Un dumping sur ce secteur en quête de qualité serait pourtant néfaste pour les professionnels, leurs fournisseurs et in fine pour les particuliers.

A qui profitera cette « open data » ?

Déjà, des voix s’élèvent à la FNAIM sur la dangerosité du texte vis à vis des copropriétés. En effet les nouvelles obligations qui leur incombent tendent à les assimiler à des sociétés privées. On pourrait voir ici se dessiner le spectre d’un nouvel impôt ou d’une taxe, qui à minima viendrait renforcer le financement de l’ANAH (Agence National de l’Habitat) pour l’aider dans sa lourde tâche. Par ailleurs, l’accès libre à ces informations pourrait favoriser la mise en pratique d’une concurrence déloyale, permettant ainsi de faire des rapprochements bien pratiques pour le démarchage commercial.

Ce ne sont bien sûr pour l’instant que de supputations, car les pistes actuelles évoquées par le Ministère du logement sont uniquement d’ordre statistique et préventif. Il s’agit d’une part pour l’observatoire des copropriétés et les collectivités d’avoir une vision de l’état du parc immobilier et d’autre part pour les acquéreurs de disposer des informations nécessaires à la réalisation d’un choix éclairé dans le cadre de leur projet immobilier.

Cela implique bien évidemment que le marché de la transaction immobilière est aussi directement concerné.

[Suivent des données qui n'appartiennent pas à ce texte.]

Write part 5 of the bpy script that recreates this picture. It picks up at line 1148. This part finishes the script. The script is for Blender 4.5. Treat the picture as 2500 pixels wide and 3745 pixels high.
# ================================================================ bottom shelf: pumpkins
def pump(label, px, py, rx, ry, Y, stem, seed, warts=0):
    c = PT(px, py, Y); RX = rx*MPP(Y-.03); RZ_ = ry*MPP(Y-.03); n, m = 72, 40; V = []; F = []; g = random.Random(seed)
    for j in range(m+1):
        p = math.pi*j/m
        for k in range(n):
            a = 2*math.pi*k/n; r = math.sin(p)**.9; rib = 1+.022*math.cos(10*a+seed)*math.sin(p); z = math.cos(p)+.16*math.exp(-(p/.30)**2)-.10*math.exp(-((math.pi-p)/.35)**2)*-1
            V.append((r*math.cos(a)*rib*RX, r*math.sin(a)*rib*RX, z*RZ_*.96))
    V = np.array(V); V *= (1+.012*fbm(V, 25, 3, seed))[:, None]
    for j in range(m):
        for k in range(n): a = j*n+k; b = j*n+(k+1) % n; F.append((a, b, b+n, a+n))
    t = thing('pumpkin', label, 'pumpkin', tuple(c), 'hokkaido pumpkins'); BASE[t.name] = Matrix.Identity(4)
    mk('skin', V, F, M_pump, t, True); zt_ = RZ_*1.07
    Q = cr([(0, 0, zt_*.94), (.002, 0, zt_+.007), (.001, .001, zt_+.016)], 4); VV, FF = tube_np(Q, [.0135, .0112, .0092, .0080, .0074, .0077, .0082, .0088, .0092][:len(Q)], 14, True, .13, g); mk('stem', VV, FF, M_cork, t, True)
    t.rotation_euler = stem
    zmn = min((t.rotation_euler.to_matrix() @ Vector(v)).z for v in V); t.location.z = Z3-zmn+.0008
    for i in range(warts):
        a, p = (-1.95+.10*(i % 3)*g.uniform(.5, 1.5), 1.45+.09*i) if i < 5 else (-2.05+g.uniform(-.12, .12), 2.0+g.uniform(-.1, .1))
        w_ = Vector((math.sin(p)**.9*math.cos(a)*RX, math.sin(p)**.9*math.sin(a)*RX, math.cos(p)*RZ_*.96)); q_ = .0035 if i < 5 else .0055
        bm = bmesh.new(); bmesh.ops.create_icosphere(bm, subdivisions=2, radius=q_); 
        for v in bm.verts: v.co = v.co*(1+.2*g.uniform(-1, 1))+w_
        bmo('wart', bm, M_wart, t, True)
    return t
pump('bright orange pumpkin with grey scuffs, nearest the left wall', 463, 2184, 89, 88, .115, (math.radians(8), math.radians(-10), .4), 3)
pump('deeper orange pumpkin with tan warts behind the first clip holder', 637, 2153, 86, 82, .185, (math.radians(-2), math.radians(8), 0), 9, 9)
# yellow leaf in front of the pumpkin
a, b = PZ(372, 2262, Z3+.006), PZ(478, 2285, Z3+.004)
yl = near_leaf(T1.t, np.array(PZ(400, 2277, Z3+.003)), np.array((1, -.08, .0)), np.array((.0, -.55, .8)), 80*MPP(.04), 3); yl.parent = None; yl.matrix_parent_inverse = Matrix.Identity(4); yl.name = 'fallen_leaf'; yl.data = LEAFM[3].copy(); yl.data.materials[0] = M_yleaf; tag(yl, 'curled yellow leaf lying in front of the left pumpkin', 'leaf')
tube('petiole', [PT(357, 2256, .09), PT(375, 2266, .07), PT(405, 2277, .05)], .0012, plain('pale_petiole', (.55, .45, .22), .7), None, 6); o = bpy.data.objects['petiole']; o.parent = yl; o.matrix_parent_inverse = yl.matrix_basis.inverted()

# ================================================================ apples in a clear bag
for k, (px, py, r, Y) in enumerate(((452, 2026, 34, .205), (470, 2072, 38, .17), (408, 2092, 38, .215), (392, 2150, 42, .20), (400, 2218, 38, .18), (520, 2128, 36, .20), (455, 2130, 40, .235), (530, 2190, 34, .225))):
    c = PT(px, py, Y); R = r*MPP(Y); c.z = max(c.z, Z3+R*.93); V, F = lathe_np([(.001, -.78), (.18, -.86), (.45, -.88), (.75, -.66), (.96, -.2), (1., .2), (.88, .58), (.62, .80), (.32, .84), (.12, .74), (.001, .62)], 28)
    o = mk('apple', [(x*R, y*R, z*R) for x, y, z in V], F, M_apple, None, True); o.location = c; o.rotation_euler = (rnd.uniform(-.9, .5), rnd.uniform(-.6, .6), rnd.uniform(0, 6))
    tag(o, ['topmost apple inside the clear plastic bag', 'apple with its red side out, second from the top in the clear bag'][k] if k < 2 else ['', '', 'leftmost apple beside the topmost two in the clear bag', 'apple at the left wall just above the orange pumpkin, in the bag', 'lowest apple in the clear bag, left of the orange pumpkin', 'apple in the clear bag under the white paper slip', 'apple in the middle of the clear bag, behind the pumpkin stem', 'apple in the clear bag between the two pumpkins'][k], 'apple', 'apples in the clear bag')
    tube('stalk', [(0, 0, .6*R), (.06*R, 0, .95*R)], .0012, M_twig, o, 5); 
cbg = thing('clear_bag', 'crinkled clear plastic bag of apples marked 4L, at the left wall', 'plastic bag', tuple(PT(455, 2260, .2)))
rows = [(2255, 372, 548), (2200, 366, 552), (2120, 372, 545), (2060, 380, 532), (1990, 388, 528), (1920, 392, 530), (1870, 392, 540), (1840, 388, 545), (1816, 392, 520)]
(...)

En effet, en allant bien au-delà du carnet d’entretien qui détaille les travaux de maintenance réalisés, le registre des copropriétés apportera une indication sur la santé financière de la copropriété, laquelle entrera nécessairement dans l’appréciation de la valeur d’un bien.

Tant dans son contexte que dans son application, la mise en place du registre des copropriétés met en balance des opportunités et des menaces qui seront bien difficiles à équilibrer.